New Delhi: The summer of 2023 was the hottest in the northern hemisphere in the past two thousand years, scientists reported on Tuesday, noting that the global warming limit of 1.5 degrees Celsius temperature set by the Paris climate accord has already been breached.
Although 2023 has already been reported by the World Meteorological Organisation as the hottest year on record, the instrumental evidence dates back only as far as 1850 at best, and most records are limited to narrower geographic regions.
Now using year-by-year temperature records extracted from patterns of tree rings over two millennia, scientists from the University of Cambridge and the Johannes Gutenberg University Mainz have shown how exceptionally hot the summer of 2023 was.
Even allowing for natural climate variations over hundreds of years, 2023 was still the hottest summer since the height of the Roman Empire. For India, it was the hottest since the country was ruled by the Kushans and Satavahanas.
“When you look at the long sweep of history, you can see just how dramatic recent global warming is,” co-author Ulf Büntgen, from Cambridge’s Department of Geography said in a media statement. “2023 was an exceptionally hot year, and this trend will continue unless we reduce greenhouse gas emissions dramatically.”
The results, reported in the Nature, also demonstrate that in the northern hemisphere, the 2015 Paris Agreement to limit warming to 1.5 degrees C above pre-industrial levels has already been breached.
The researchers used instrumental data for the 1850-1900 period even though the information was sparse and inconsistent. They subsequently calibrated it using tree-ring data and also used the same to learn more about past weather trends.

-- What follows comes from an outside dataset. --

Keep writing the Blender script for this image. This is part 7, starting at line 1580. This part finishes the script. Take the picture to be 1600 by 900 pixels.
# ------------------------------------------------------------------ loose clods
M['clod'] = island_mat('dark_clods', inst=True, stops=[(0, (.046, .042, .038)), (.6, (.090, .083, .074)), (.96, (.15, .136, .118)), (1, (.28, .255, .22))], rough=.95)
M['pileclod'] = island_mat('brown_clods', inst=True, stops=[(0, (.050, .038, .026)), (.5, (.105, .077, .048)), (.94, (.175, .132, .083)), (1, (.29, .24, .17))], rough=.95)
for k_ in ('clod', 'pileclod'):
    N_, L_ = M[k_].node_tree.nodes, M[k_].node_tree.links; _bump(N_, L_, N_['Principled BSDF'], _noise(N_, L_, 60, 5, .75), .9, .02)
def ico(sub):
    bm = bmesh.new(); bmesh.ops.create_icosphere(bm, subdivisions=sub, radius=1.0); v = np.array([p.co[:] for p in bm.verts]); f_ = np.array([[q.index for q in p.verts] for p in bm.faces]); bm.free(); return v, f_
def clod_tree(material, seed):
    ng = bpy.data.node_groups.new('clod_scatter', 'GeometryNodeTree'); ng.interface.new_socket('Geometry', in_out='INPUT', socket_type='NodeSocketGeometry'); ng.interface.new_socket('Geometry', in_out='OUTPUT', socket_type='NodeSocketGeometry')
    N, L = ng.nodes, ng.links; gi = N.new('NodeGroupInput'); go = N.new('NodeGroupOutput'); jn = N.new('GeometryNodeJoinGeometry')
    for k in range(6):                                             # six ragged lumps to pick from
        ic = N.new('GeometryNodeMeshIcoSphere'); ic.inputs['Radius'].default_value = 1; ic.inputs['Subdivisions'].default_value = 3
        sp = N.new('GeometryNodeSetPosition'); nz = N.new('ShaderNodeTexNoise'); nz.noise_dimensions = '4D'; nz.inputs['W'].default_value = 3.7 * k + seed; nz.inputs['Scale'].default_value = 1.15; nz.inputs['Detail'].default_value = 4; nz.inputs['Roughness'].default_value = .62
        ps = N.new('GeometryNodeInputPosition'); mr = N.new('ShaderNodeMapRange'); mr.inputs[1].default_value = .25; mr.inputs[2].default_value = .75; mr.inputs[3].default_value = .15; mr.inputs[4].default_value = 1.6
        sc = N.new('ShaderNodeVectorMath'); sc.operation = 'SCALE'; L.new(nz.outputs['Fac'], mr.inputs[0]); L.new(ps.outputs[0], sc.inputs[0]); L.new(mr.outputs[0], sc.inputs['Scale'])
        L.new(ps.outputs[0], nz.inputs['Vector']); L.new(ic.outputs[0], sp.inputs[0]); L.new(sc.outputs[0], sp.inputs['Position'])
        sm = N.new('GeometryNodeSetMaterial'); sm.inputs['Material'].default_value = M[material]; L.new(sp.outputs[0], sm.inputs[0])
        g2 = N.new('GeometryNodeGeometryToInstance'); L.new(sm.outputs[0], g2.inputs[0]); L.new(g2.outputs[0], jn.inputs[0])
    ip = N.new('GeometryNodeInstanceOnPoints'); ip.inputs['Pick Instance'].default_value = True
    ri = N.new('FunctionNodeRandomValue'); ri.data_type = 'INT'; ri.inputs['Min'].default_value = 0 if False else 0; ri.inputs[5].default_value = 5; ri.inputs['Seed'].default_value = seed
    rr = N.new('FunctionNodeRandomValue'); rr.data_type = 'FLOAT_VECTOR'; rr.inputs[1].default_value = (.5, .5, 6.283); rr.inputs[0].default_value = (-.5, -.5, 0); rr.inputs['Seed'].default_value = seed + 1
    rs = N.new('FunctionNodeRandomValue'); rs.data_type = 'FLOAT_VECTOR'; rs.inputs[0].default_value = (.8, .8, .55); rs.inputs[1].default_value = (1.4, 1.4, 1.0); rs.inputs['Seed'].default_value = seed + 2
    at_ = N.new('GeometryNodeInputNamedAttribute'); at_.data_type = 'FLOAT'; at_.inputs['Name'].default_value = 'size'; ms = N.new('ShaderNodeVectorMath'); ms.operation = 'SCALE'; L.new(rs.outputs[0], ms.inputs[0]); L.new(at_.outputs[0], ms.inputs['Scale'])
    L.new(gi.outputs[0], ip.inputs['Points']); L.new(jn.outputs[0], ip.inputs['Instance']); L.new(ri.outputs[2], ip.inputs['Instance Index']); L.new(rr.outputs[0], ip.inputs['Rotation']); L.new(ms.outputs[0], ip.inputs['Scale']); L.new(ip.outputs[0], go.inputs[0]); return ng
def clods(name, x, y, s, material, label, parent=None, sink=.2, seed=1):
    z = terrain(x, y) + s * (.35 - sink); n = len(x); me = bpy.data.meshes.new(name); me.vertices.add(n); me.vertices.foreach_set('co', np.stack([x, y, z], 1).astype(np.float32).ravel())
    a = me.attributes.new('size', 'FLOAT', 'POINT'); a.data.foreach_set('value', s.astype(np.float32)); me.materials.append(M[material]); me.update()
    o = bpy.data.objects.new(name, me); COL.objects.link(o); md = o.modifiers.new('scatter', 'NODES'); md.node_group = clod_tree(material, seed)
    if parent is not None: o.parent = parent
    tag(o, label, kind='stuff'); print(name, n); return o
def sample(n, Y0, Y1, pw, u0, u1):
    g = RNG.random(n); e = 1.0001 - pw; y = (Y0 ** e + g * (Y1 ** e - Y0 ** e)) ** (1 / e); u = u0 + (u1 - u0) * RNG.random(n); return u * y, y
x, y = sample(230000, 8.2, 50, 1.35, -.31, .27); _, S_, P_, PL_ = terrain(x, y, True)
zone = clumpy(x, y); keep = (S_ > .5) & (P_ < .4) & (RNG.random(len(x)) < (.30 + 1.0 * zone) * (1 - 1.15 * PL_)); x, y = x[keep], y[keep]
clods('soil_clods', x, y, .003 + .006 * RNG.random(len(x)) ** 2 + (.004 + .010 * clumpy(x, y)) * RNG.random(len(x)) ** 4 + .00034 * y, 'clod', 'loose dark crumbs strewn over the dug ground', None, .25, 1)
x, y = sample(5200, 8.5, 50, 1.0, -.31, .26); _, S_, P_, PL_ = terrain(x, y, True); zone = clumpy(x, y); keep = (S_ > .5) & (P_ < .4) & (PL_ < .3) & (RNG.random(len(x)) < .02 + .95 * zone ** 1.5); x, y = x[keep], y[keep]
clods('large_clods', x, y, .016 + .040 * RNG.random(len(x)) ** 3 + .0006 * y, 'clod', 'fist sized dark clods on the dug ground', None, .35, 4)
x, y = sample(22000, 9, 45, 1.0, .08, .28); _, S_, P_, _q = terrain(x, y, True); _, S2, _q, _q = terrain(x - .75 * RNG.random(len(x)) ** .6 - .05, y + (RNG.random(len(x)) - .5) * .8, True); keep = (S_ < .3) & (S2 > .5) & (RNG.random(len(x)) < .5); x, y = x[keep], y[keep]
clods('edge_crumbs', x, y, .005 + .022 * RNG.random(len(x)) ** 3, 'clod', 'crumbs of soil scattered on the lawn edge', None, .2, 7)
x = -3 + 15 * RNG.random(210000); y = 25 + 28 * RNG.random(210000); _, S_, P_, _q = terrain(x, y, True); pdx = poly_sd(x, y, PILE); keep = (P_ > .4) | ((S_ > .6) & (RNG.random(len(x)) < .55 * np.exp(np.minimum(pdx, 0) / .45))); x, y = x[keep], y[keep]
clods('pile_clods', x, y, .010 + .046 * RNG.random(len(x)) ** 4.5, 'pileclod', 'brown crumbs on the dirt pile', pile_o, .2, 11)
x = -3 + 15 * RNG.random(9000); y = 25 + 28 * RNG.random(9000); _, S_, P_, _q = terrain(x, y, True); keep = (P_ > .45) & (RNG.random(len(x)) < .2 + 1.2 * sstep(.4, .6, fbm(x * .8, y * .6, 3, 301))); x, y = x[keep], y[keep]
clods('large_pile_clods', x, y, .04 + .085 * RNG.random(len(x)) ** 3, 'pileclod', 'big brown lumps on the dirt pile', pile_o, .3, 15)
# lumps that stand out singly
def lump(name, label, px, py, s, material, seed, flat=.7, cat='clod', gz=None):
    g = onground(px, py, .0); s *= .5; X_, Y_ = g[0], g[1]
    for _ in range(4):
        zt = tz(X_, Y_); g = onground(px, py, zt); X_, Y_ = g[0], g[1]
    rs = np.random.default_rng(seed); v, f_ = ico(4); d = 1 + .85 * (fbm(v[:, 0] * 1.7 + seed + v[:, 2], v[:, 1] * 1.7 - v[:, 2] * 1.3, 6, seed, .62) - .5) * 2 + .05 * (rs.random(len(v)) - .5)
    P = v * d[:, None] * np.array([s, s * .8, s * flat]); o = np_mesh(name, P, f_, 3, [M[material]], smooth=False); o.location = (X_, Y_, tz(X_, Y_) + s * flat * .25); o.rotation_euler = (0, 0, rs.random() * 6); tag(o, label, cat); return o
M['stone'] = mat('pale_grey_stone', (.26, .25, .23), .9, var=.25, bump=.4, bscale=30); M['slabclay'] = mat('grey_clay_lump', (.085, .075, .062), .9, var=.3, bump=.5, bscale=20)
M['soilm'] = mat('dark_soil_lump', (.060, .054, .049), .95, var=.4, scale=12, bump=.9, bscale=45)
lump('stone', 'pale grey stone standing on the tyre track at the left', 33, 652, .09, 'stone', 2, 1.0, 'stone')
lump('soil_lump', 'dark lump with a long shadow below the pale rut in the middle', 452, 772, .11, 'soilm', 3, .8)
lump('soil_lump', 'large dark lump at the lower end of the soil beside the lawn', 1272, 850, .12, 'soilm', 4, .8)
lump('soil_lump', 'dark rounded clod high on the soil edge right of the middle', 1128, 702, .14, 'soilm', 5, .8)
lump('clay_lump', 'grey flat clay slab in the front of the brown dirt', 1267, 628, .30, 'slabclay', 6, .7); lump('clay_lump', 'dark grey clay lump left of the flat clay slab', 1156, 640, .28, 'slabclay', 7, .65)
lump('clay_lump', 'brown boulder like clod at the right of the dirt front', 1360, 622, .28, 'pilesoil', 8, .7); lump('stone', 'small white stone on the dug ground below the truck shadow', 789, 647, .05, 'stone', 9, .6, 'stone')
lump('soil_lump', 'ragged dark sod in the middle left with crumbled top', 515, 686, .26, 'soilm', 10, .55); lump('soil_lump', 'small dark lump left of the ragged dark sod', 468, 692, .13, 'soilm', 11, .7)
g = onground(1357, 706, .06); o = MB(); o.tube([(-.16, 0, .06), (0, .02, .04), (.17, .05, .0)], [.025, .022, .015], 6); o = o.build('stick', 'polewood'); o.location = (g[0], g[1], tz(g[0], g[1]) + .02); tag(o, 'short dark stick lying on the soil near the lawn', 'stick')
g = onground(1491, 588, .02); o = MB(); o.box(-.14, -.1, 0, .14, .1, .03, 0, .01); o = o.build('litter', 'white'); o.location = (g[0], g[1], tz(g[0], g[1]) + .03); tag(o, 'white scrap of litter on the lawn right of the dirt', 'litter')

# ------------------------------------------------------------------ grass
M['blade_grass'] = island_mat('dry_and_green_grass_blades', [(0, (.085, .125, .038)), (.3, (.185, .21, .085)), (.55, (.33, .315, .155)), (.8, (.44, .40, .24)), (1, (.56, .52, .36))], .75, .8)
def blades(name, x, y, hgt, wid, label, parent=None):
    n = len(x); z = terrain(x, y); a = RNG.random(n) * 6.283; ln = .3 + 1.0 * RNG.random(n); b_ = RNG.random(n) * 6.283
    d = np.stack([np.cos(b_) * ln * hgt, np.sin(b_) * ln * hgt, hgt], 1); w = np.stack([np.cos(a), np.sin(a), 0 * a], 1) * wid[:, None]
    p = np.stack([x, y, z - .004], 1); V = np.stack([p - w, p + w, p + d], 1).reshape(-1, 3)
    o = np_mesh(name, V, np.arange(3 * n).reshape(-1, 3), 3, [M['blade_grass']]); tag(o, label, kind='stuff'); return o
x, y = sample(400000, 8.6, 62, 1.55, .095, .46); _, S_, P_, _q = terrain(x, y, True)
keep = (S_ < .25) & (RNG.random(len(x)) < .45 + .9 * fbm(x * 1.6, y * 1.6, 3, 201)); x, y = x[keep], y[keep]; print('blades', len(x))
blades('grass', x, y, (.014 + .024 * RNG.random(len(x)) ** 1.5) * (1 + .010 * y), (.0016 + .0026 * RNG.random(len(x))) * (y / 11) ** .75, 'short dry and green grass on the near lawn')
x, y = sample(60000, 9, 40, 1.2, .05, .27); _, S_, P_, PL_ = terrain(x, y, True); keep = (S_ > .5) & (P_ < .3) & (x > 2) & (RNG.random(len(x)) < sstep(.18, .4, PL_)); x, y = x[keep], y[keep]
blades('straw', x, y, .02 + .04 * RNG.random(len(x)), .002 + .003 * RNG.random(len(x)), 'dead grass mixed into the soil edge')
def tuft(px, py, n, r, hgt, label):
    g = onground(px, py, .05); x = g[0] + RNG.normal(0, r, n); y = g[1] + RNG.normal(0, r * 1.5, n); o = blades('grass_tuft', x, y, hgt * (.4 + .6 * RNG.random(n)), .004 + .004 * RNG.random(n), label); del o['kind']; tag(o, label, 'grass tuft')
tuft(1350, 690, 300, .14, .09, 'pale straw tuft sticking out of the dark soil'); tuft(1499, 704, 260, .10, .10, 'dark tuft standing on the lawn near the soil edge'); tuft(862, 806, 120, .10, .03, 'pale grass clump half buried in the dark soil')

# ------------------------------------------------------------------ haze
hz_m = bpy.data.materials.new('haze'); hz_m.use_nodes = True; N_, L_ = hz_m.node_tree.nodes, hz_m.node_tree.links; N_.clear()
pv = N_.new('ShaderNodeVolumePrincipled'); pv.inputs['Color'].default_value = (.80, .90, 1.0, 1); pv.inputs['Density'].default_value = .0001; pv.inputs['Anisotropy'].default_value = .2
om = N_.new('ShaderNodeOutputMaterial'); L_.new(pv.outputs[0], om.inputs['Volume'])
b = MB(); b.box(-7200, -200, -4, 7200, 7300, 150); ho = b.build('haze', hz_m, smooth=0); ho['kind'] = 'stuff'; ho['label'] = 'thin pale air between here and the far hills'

Tree rings contain annually-resolved and absolutely-dated information about past summer temperatures. Using tree-ring chronologies allows researchers to look much further back in time without the uncertainty associated with some early instrumental measurements.
The available tree-ring data carry the details of most of the cooler periods over the past 2000 years, such as the Little Antique Ice Age in the 6th century and the Little Ice Age in the early 19th century.
The coldest summer of the past two thousand years, was recorded in 536 CE and was 3.93C colder than the summer of 2023.
Most of the warmer periods can be attributed to the El Nino climate pattern, or El Nino-Southern Oscillation (ENSO) that impacts weather worldwide due to weakened trade winds in the Pacific Ocean and often results in warmer summers in the northern hemisphere.
While El Nino events were first noted by fishermen in the 17th century, they can be observed in the tree ring data much further back in time.
But over the past 60 years, global warming caused by greenhouse gas emissions are causing El Nino events to become stronger, resulting in hotter summers. The current spell of El Nino is expected to continue into early summer 2024, making it likely that this summer will break temperature records once again.